Al trabajar de intérprete telefónica aprendí el valor del manejo de la voz, lo mucho que la entonación puede brindar cuando no podés hablar con palabras propias. Así, traté de darle  un tono compasivo y eliminar todo rastro de la alegría burócrata de una asistente social excitada al decirle a un solicitante si tenía el diagnóstico de cuántos meses de vida le quedaban, porque entonces podía llenar otro formulario. O trasmitir la urgencia de quien quiere convencer a una mujer golpeada a que abandone al marido. Aprendí a interpretar llorando sin que se note (a Dios gracias por el botón de mute, eterno aliado) mientras, por ejemplo, le explicaba a un viejito, y luego a su mujer, y luego a su hija, que se estaba muriendo, que no había nada que pudieran ya hacer por él, si quería que lo pusieran en un respirador llegado el caso. Y que él, su mujer, su hija, creyeran que eso implicaba que podía salvarse para, de nuevo, caer en la cuenta de que no, que lo que le estaban preguntado era cuánto más iba a querer sufrir. Ese viejito, el nombre ya no lo recuerdo, aunque algunos otros sí, debe llevar muerto unos nueve años, y sin embargo, aquí está, colándose en mi blog.

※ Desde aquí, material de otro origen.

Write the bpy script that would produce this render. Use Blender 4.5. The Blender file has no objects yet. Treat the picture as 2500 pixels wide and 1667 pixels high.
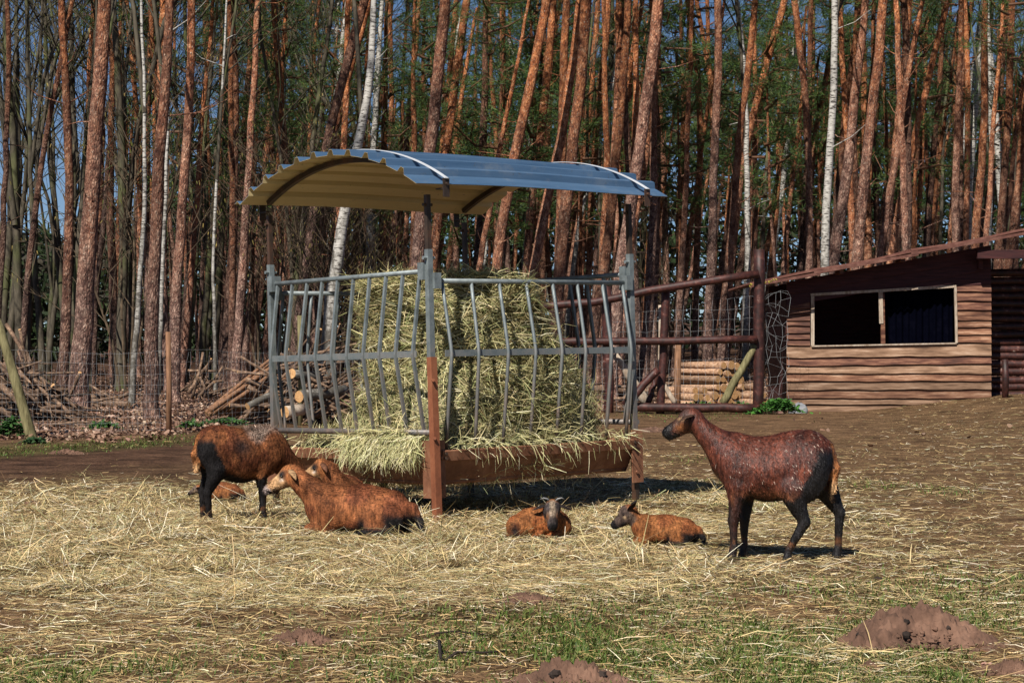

Por eso me reí tanto cuando una ex colega me dijo que lo que le había resultado insoportable de ese trabajo era la soledad: “Estás en tu casa, todo el día sola, no interactuás con nadie”. ¿No interactuar con nadie? De cinco a siete horas enterándote de los problemas más pedrestes a la intimidad más vergonzante de gente que ni has visto ni verás en tu vida. Gente a la que recordás nueve años después de que se murió, aunque no recuerdes su nombre. “Lo que pasa es que vos escribís”, me dijo, como si allí se escondiera la clave de todo. Yo todavía sigo tratando de descifrarla.